Gerhard Griehl und den meisten der 360 Einwohner liegt das Schloss am Herzen. So schlecht sei der Zustand gar nicht, sagt er. Innen seien teilweise noch die Holzgewände erhalten, in Keller und im Erdgeschoss gäbe es herrliche Gewölbe. Am Ostflügel zeigt er zu den Fenstern des ersten Stockes hinauf. Renaissance-Ornamente und Wappen aus Sandstein sind dort gut erhalten. Einige, so wird im Dorf erzählt, tragen freimaurerische Symbole.

In der DDR beherbergte das Schloss den Frisör, dem Kindergarten, die Post und die Gemeindeverwaltung. Auch Wohnungen waren eingerichtet. Der Turm sei nach 1990 instand gesetzt worden. „Er ist wieder begehbar“, sagt Griehl. Der Dachstuhl wurde erneuert, Teile des Daches sind neu gedeckt, und alte Kellergewölbe wurden stabilisiert, so der Ortsvorsteher. Mehr als eine halbe Million Euro haben das Land und die Stadt Bad Düben, zu der Schnaditz gehört, bis 2007 in Sicherungsarbeiten gesteckt.

Ein Schlossverein, später nennt er sich Kohlhaas-Club Schloss Schnaditz, hat über die Jahre drei Räume wieder nutzbar gemacht und mit viel Mühe, aber bescheidenen Mitteln versucht, den Verfall aufzuhalten. Die Vision vom Renaissanceschloss als europäische Jugendakademie mit Internat und Wertstätten scheiterte. Doch mit Volksfesten und am Tag des offenen Denkmals zog der Verein über all die Jahre Hunderte Menschen auf das Areal. Nur, eine echte Perspektive hatte das Schloss nicht.

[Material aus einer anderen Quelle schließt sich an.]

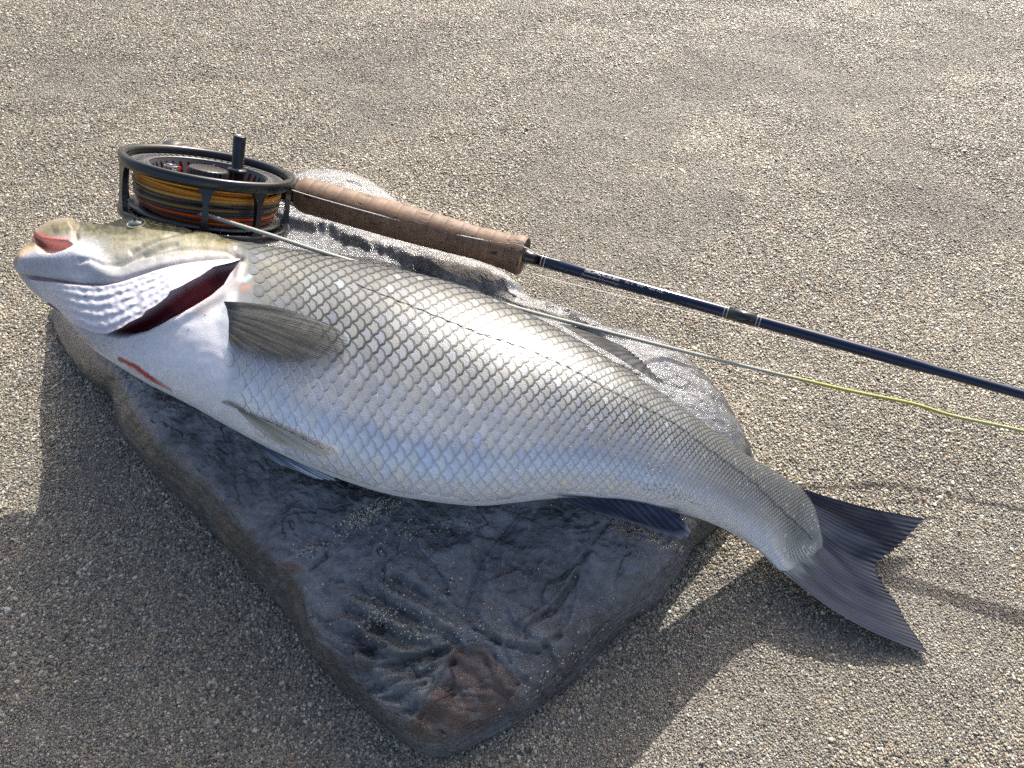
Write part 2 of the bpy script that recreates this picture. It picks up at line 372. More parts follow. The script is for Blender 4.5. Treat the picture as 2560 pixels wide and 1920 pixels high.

Ein Schloss für einen Euro

Umso erfreuter sei sie gewesen, sagt Bürgermeisterin Astrid Münster, als im April 2014 eine deutsch-amerikanische Investorengruppe anklopfte, um Schloss Schnaditz zu kaufen. Wenige Monate später wechselte es für einen Euro den Besitzer. Die viereinhalbtausend Quadratmeter Boden dazu kosteten 118 000 Euro. Ein Restaurant, 15 Doppelzimmer, Vereinsräume, ein Heimatmuseum und ein Hochzeitszimmer sollten entstehen. Die Investoren selbst erwarteten Kosten von 3,2 Millionen Euro. Entstanden ist bisher nichts.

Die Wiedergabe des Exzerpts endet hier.